Hydrodynamics and mass transfer characteristics in an inverse internal loop airlift-driven fibrous-bed bioreactor

In this work, the hydrodynamic and mass transfer characteristics were studied in an internal loop airlift-driven bioreactor (ILALB) with and without fibrous-bed packing. Woven cotton and/or polyurethane foam were inserted in the downcomer section of the ILALB to represent the fibrous-bed. Gas holdup and KLa values continuously increased with decrease in gap width, but with increases in both packing height and bed's top clearance. This was associated with the increase in the interfacial area due to the shearing action of the fibrous-bed. Increased amounts of packing in the ILALB, whether cotton or polyurethane foam in the form of height with large top clearance and narrow gap width, decreased the liquid circulation velocity in the ILALB because of increased frictional resistance, tortuosity, and baffling action of the bed.
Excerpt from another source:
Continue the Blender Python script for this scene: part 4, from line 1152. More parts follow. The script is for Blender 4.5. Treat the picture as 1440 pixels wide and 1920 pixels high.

Empirical correlations are presented which accurately predict gas holdup, liquid circulation velocities, and volumetric mass transfer coefficient as a function of all five independent variables (packing nature, packing height, bed's top and bottom clearances, gap width, and gas velocity). The optimum hydrodynamic conditions to improve mass transfer were observed at full packing with large bed top clearance and 0.004 m gap width between fiber surfaces.